Campaign increases attendance

Published 12:00 am Friday, October 25, 2002


LAPLACE – When PTO leaders set up tables at the first Parent/Teacher Orientation and Rally at New Wine Christian Fellowship in August, they were hoping they might attract a few more members. Only a handful of parents were attending the organizational meetings created to give St. John the Baptist Parish parents a voice in students’ public school education.

When about 400 parents, teachers and administrators showed up, many picking up information from PTO tables and adding names to PTO lists, school officials and PTO members were surprised.

“I have been praying that more than 25 people would show up,” Superintendent Michael Coburn said following the rally. “We had over 400.”

The kick-off of “Surrounding Our Children with Support,” a year-long campaign aimed at increasing parental involvement, was a success. Was it a fluke? Would parents stay involved after the church doors closed?

Two months later, some PTO presidents are reporting above normal attendance at meetings. Others have remained relatively unchanged.

“In the worst cases, it (attendance) is the same,” Delia Adams Taylor, publicist for St. John schools, said. “In most cases, it is up.”

Taylor recently polled St. John principals to determine how parental involvement has changed this year. While a few principals were unable to note changes, some schools, such as East St. John High School, reported a substantial jump in PTO attendance and parental involvement in school activities.

“Obviously, we are trying to maintain communication lines,” Taylor said. “We are trying to find out what would get parents involved. Two schools are talking about having a morning PTO, a breakfast meeting.”

At John L. Ory, student presentations at PTO meetings help bring in proud parents. While attendance at the school’s PTO meetings have always been good, PTO President Cindy Hammond said there has been a slight increase in attendance this year. Hammond reported about 50 people at recent meetings.

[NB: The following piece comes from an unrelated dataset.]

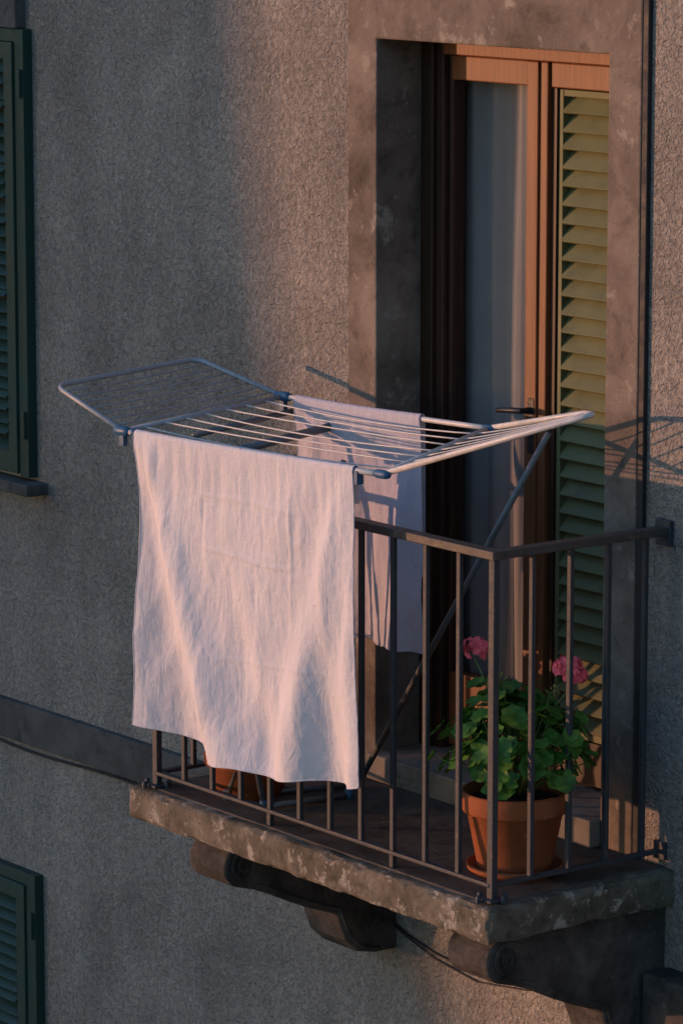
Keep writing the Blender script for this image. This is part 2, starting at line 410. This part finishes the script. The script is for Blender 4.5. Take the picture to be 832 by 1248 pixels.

“Yeah, we have some more parents coming in,” Hammond said. “It is not a huge percentage, maybe about 5 of 10 percent growth.”

This is Hammond’s second year as John L. Ory PTO president. She said her work with the school has helped keep parents involved.

“When I see the parents and I have something coming up, I pretty much throw myself in the way,” Hammond said. “I am trying to get more parents involved.”

What Taylor, Hammond and PTO leaders throughout the school system agree on is that more parental involvement means higher grades for students. For that reason, school administrators and PTO leaders are looking to find new ways to recruit and retain parents in the school system.

“I think it (the rally) helped a little bit,” Hammond said. “It got parents to think about children and what they are doing in schools. We need parents support for kids.”

While PTO attendance has improved at most schools following the pre-season rally, some school PTO organizations are still struggling for membership.

Only three people attended the second PTO meeting at Fifth Ward Elementary. Fifth Ward PTO President Yolonda Brown said she has tried to get more parents involved, making telephone calls to parents and sending out flyers. Still, attendance remains low.

“They passed by the table (at the rally),” Brown said. “They took pamphlets – but they never showed up for the meeting.”

Close to 500 students attend Fifth Ward Elementary. Where are the parents?

“That (increasing attendance) is something we are trying to do now,” Brown said. “We serve food. We tried door prizes and even that did not help.”

In addition to increasing PTO attendance, the “Surrounding Our Children with Support” campaign encourages parents to visit classrooms, talk to teachers and administrators and volunteer. Administrators believe it will be at least mid-year before the success or failure of the program can be determined.